Tuesday, April 7, 2009

Yesterday...

Yesterday was a hard day. I had sorted through all of my pictures that I have and picked all the ones of Brian out and put them aside. Becky, his mommy, wanted me to come over and share them with her. She wanted to see the pictures that she may have never seen.

On May 14th 2006 her son passed away on Mother's day. I'll never forget the day I found out. I cried and cried and couldn't believe that it was true, didn't want to believe it. I had just seen him probably hours before he passed. We were still friends at the time. I dated him prior though for a really long time. I think it was almost 4 years. It hurt so bad that he passed away and when I seen him that night, the night before he passed, I feel as though I could have prevented it from happening. I knew something wasn't right about him. I knew he didn't seem like himself. He was doing stupid things and I knew it but didn't do anything about it. I was just as bad myself. So anyhow back to the original thought.

I went to walgreens 2 nights ago and had a picture that I had of him and his mom together and I had it blown up to an 8 by 10. I bought a really pretty frame for it and I gave it to her yesterday when i drove to roscoe to her house. I gave it to her as a mother's day present. She took it and cried and hugged me and she loved it. I was so nervous about going over to her house because it had been about 3 years since I had seen her. But I knew it was something that I had to do.

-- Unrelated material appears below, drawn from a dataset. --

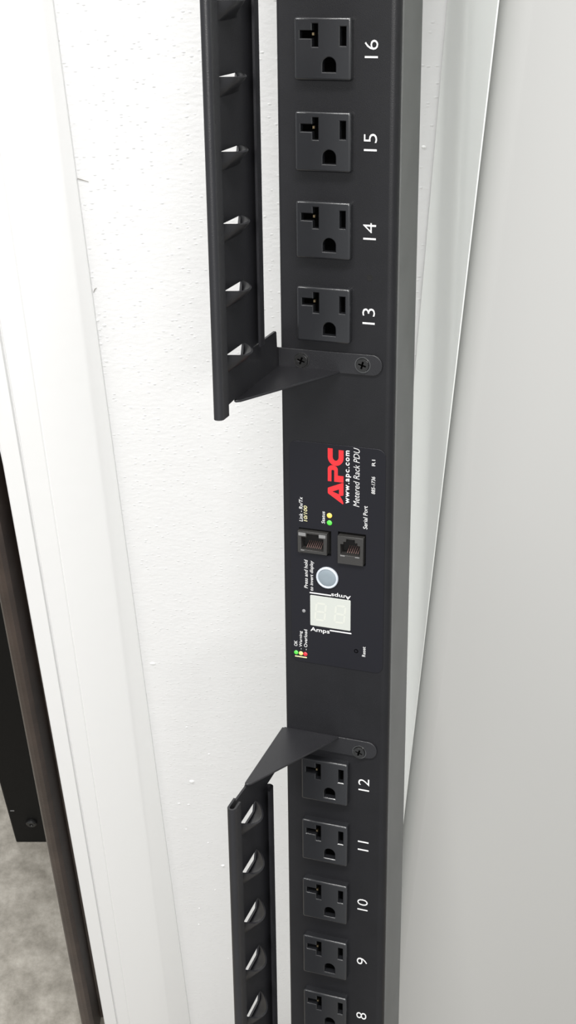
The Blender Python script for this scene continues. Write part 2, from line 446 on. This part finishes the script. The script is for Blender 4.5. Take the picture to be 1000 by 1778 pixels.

We went through the numerous pictures that I had of him and we sat and cried together. She showed me where she kept his things and different pictures that she had of him through her new house. She told me that she couldn't stay at the old house because thats where everything happened. I hugged her and told her that I cant imagine how she feels because it hurts me alot and to be his mother it has to be a million times harder.

Yesterday when I woke up I felt inspired. and this was before I even went over to Becky's house. I wrote a poem.

Going a step back
For the good of a life that fell
The mistake should never have happened
as far as I can tell.
That day
Those fears
That night
Those tears
The future
that coulda been
They haunt and repeat
again and again.
Reliving the past
I've never done.
Only for this mother.
and her fallen son.
It's for the best.
I repeat in my head.
It'll help in the end.
they've always said.
Don't burn bridges.
It's always wrong
You'll never know
When they'll be gone.
So now and since then, I've carried a camera with me always. I take alot of pictures and would love to be a photographer. I take pictures of everything. We are sometimes only left with memories and pictures.

3 comments:

mygrl said...

I am sorry that your sad, but you did the right thing to visit his Mom and share the memories and pictures.
You are right, you can't imagine her pain, but either can I. I don't even want to imagine that kind of pain.
Sometimes when people are sad all they need is a hug and a reassurance that it's okay to be sad. You wrote a beautiful poem.

Ramon Rosario said...

I am sorry that you are sad, I know that his mom feel better after you showed her those pictures. And oh yeah taht was a really pretty poem you wrote 2. And I am always their if you need my sholder to be sad on!

Anonymous said...

Awww The Dougster, I'm sorry you were so sad woman, I do have to agree though what you did was awesome and the poem was exceptional!!

You know if you ever need to talk not only do you have Ramon but I am here, you can text, email or flag me down at work you know I'm here for you woman!